山際氏は岸田政権下で経済再生担当相として初入閣を果たしたものの、在任中に旧統一教会との抜き差しならない関係が大きく取り沙汰されました。韓鶴子総裁との記念写真など明確な物証が示された際も、「記憶が定かではない」と繰り返し、歯切れの悪い答弁に終始。この「鉄面皮」な対応は国会の紛糾を招き、最終的には更迭される事態となりましたが、その「往生際の悪さ」には与党内からも呆れる声が上がったと報じられています。

政治資金パーティー券値上げが報じられた山際大志郎元経済財政・再生相政治資金パーティー券値上げが報じられた山際大志郎元経済財政・再生相

政治資金パーティー券「2万5千円」の謎

現在、山際氏は高市早苗首相(64)から自民党税調の要職である小委員長を任されており、再び政治の中枢にいます。そんな中、12月15日に都内ホテルで開催予定の「山際大志郎君を励ます会」のパーティー券が、通常の相場である2万円よりも5000円高い2万5000円で販売されていることが判明しました。

案内文では、政治資金規正法の改正を挙げ、「企業・団体の皆様がよりご協力いただきやすい環境を維持しつつ、今後も安定した政治活動を継続していくため」と、値上げへの理解を求めています。

法改正を口実とした「非公開枠」狙い

政治資金規正法は、2027年1月には政治資金パーティーの対価を支払った者の氏名が収支報告書に記載される基準額が「20万円超」から「5万円超」へと引き下げられる予定です。

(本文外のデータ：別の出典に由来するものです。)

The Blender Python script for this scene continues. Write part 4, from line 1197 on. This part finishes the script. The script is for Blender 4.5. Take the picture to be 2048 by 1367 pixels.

企業側としては、特に山際氏のように過去にスキャンダルで注目された政治家との関係を公にしたくないのが本音であり、この公開基準額の引き下げは、企業がパーティー券を購入するハードルを確実に上げると見られています。

神戸学院大学の上脇博之教授は、パーティー券を1枚2万5000円に設定することで、2枚購入すれば非公開基準ギリギリの5万円になる点を指摘。「企業名を公開しない範囲で2枚買ってください」と言っているのと同じであり、裏金問題を受けて進められたカネの流れの透明化を図る法改正が「骨抜きになってしまう」と批判しています。自民党関係者も、「再来年の施行を口実にパー券を1枚2万5000円に引き上げ、結果として5万円分を買ってもらおうという思惑が透けて見える」とし、「物価高で苦しむ国民感情を逆なでする行為だ」と厳しく断じています。

専門家が指摘する「法の骨抜き」と「有権者軽視」

政治アナリストの伊藤惇夫氏は、「自民党は政治とカネの問題を終わったことにしたいのだろうが、実際には政治家と企業・団体との癒着に関する問題は未解決だ」と述べ、山際氏個人も旧統一教会問題に関するまともな説明責任を果たしていないと指摘。その上で、「むやみに企業にパー券を売りつけようとするなんて、有権者を馬鹿にしている」と喝破しました。

山際氏は昨年の衆議院議員選挙でかろうじて比例復活した経緯があります。有権者の目を軽んじ、説明責任を回避し続けるその厚顔な姿勢が、やがては自身の政治生命を揺るがすことになりかねません。政治資金の透明化が叫ばれる中、政治家にはより一層、国民からの信頼を得るための真摯な姿勢が求められています。